Beitrag von Phönix75 »

Weder, noch. Ich esse, weil ich essen muss. Und weil wir nun mal Allesfresser sind (auch wenn aus verschiedenen Ecken von Fleischfressern gesprochen wird), esse ich bunt durch den Gemüsegarten und Tierwelt alles, was mein Gaumen als geschmackvoll ansieht.

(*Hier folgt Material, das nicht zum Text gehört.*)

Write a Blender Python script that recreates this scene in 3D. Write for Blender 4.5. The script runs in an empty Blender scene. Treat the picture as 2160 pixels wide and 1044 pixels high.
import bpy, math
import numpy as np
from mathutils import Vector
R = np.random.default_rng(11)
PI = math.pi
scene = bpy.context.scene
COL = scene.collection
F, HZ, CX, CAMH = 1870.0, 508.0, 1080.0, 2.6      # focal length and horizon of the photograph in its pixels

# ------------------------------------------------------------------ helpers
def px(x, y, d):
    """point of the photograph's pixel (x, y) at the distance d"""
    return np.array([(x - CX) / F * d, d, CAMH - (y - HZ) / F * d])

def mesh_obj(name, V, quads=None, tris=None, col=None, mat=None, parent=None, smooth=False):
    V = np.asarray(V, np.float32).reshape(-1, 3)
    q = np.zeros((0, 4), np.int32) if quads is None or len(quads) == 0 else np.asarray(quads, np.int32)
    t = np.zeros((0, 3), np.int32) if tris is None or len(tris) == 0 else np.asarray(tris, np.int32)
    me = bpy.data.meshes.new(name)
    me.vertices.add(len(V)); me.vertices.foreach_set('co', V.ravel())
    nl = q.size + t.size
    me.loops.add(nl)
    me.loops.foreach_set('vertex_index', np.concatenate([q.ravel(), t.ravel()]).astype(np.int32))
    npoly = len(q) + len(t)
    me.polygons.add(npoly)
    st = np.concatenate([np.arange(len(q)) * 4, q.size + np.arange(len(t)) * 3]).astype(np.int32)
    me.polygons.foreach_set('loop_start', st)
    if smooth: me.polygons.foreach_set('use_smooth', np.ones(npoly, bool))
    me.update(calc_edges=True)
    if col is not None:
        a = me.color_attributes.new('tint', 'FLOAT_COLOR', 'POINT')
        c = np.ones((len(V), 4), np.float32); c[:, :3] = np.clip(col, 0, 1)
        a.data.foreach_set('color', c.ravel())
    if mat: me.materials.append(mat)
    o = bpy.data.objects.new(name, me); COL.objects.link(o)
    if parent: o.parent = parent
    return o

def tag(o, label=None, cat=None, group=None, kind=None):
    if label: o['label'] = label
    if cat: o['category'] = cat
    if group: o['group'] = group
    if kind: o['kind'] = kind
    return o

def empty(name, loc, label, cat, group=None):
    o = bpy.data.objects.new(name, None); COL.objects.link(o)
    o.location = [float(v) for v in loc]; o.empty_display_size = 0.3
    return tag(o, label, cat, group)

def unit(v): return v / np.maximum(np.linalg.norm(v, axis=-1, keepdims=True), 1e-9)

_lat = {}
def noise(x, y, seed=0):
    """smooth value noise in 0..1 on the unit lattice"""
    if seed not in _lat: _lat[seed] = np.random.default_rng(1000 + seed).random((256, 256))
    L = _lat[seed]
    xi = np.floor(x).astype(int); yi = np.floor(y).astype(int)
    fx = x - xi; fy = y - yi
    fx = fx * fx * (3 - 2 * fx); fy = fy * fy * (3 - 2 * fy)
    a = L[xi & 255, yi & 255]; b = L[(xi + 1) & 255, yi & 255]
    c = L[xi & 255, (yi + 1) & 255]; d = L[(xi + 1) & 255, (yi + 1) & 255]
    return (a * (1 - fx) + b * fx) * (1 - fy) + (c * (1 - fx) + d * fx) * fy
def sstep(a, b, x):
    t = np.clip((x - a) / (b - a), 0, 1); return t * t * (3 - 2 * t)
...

Und da wir Menschen auch bloß Tiere sind, sehe ich keinen Unterschied zur restlichen Tierwelt, die auch fressen müssen, um zu überleben.
Ich würde nur von und über Moral sprechen, wenn es darum geht, unter welchen Bedingungen das Futter für den Menschen gehalten/angepflanzt und getötet/geerntet wird, aber nicht ob.
Nichts ist so, wie es scheint.
Bloody Arthur

Re: Ist das Töten und Essen von Pflanzen moralisch eher vertretbar als das Töten und Essen von Tieren?

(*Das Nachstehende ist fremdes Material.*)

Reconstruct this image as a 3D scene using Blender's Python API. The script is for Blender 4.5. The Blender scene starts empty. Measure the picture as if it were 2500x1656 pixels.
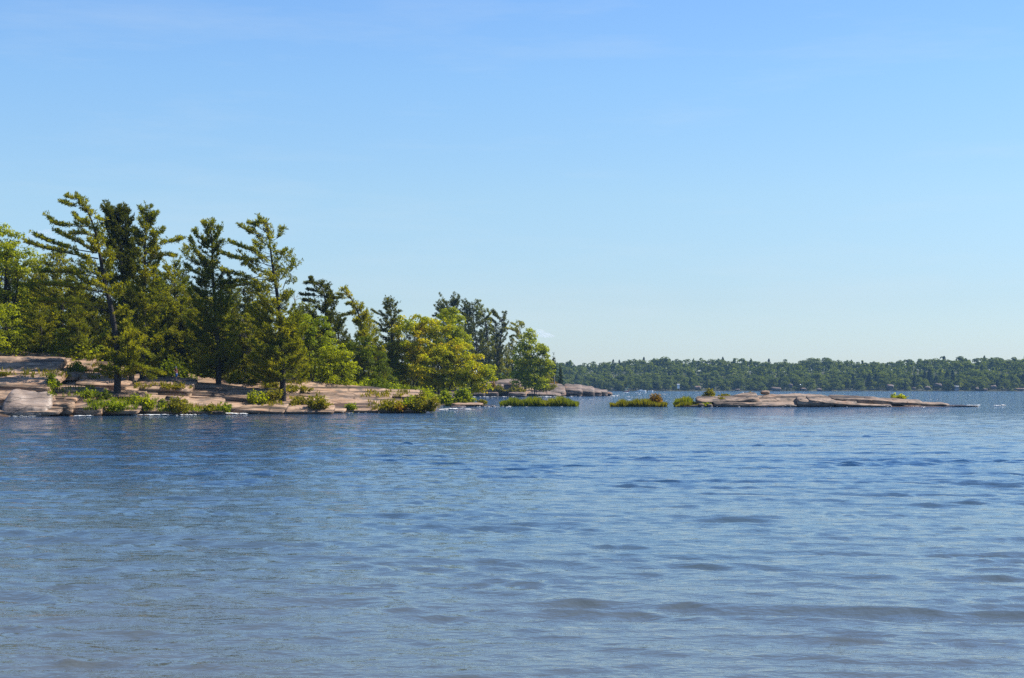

Beitrag von Bloody Arthur »

Nun, das ist ein interessantes Thema.

Ich selbst ernähre mich vegetarisch, außer zu ganz wenigen Ausnahmen, wenn ich bei einer WIRKLICHEN Feierlichkeit zu besuch bin, als Gast und Fleisch gekocht wurde, welches nicht aus Massentierhaltung stammt. Dann esse ich mal mit. Dies kommt ca. ein mal im Jahr vor.
Allerdings sehe ich mich auf Grund der vegetarischen Ernährung nicht wirklich als "moralischer" an, da ich vor allem ein Problem mit Massentierhaltung und industrieller Schlachtung habe.... Aber genau das passiert ja auch in der Milchproduktion...

Die Frage nach der Moral, beim töten von Pflanzen wäre dann die nächste Ebene in der Überlegung und ich habe da keine wirkliche Antwort drauf.

Aber es gibt gewisse Dinge in der "Pflanzen-Produktion" die ich definitiv als unmoralisch ansehe. Z.B. das erzeugen von Monokulturen... Wenn alle anderen für die Gewinnmaximierung hinderlichen Pflanzen ausgerottet werden, um eine möglichst unkomplizierte und große Ernte zu haben, ist das einfach moralisch verwerflich.